I don't see anything, but I am guessing that's a possibility.

Elections have consequences.

hatrack

(59,585 posts)
4. The federal judiciary has just officially announced that it will not protect Americans in the future
Fri Jan 17, 2020, 06:55 PM
Jan 2020

This establishes a precedent, one that will be relied upon in future rulings and decisions.

If Americans have no legal recourse against the destruction of the natural systems that maintain life, agriculture, civilization;

If the right of artificial, immortal persons and those who benefit from their existence to make money is elevated above the rights of those who seek to continue to live on a habitable planet;

If legal systems exist to be employed for the ends of those with money, access, power and influence to the detriment of those who have little or none;

Then what the hell is left of the social contract? Why obey the law if the law will not protect you?

All else that will follow is now merely a matter of time; once things get bad enough, who will obey or support a system that clearly shows that our lives and the lives of everything else we share the world with are nothing as compared with the fictions of money, capital, shareholder value, property and law?

tritsofme

(17,377 posts)
5. Oh come on, there was never any other way this lawsuit was going to end.
Fri Jan 17, 2020, 07:52 PM
Jan 2020

Obama also pushed for dismissal, if anything we are lucky that it was dismissed in a way that didn’t damage future climate litigation.
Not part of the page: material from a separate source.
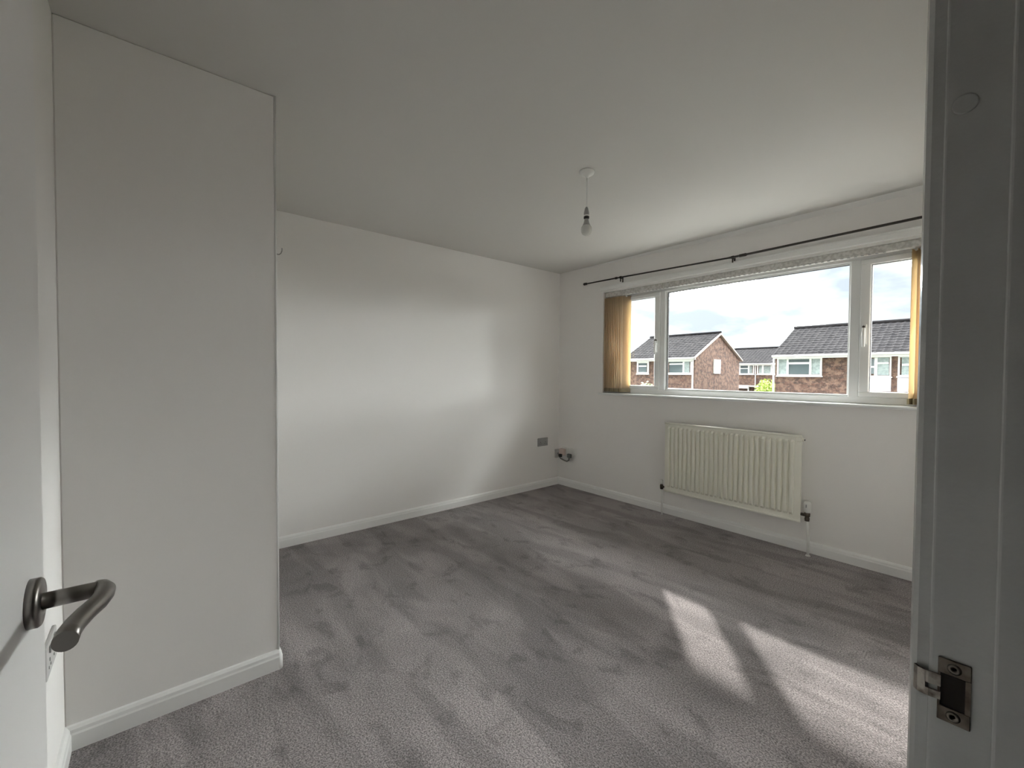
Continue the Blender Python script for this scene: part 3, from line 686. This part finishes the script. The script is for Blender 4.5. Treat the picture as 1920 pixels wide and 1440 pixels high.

This was always a problem to be solved by the political branches, first step is to take control of them in November.

hatrack

(59,585 posts)
12. Sure, and in 10 or 15 or 20 years, after Rupert Murdoch and James Inhofe finally die . . .
Sun Jan 19, 2020, 08:33 PM
Jan 2020

And after our current trajectory becomes blazingly (literally) obvious for anyone with one eye to see and half a wit to understand . . .

And after whole states (looking at you, Florida) go tits-up because of the economic impact of saltwater infiltration into the drinking water supply, millions of septic systems that no longer work, and a high tide that never goes back down . . .

And after Australia turns into an apocalypse theme park, the air down under bearing that delicate scent of burned eucalyptus, with just a frisson of roasted kangaroo . . .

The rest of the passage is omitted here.